Some goalies, he noted, match up better against teams that generate traffic and point shots. Others excel against teams that attack below the goal line. Confidence matters. So does how the team feels playing in front of a goalie. None of those factors alone make the decision — but all of them inform it.
Ryan rejected the idea that a tandem has to mean equality.
“Tandem isn’t equal to me,” he said. “It’s not 50–50. It’s that we’re going to play both.”
There is, at least for now, no internal push to label a number one. The priority is keeping both goalies engaged, confident, and capable of stepping into difficult situations without fear that a single night will define them.
Why Toronto’s approach stands out
Minnesota has operated a tandem for three seasons — but with a different rhythm. Under head coach Ken Klee, the Frost have often split starts early, then leaned heavily on the hotter hand once one emerges. This season, Nicole Hensley has earned that run, starting more games and delivering strong numbers, while Maddie Rooney has been used more sparingly.
Minnesota’s tandem works not just because of performance, but because it has that shared context. Toronto’s is being built in real time — with the coaching staff actively managing confidence, not just results.
Both models work. But they answer different questions. Minnesota asks: Who is playing best right now?
Toronto asks: Who gives us the best chance in this game — and how do we protect both goalies over the season?
The human element
What's crucial to this approach isn’t just philosophy — it’s buy-in.

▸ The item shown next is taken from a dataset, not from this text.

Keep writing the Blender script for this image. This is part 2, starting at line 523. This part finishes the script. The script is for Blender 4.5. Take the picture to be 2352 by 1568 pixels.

Chuli has consistently emphasized being a good teammate first, framing her role in Toronto around reliability and support.
“I think that’s something you learn as you get older,” Chuli said. “It’s about being a good teammate and a good person first. That really goes a long way. At the end of the day, it’s a game — you want to compete, but you also want to support each other and enjoy being here.”
That mindset has shown up not just in how she’s handled starts, but in how she’s navigated the uncertainty that comes with a shared crease. Chuli has spoken often about leadership, communication, and keeping things light, even while acknowledging her own competitive edge.
“I am very competitive — sometimes to a fault,” she admitted at training camp. “So I try to turn it on when I need it, and also learn how to turn it off and be a great teammate.”
Kirk, meanwhile, has spoken about trust — both in her preparation and in the group playing in front of her.
That trust, she noted, becomes especially important when games turn quickly. “Things are going to swing — that’s just how games go,” Kirk said. “For me, it’s sticking to my checklist, staying in my routine, and having a lot of belief in our D-core. When you trust them, it lets you stay calm and just focus on the next shot.”
Toronto’s tandem will need to remain steady even if results and roles shift — and so far, the numbers reflect that balance. Kirk has handled the heavier workload, appearing in six games, posting a 2.07 goals-against average and a .925 save percentage (and just one win). Chuli has been used more selectively, appearing in four games, with a 2.46 goals-against average and a .914 save percentage (but three wins).
Neither goalie is treating starts as validation, or backing up as a setback. And the coaching staff has been careful not to frame decisions in those terms either.
Looking ahead
Toronto’s next game against Seattle (in Hamilton) comes at a moment when this structure has finally been tested.
Who starts (likely Kirk?) will matter because it shows how Toronto responds to discomfort. The Sceptres aren't evading answers in net. They’re refusing to simplify a position that rarely rewards the easy path.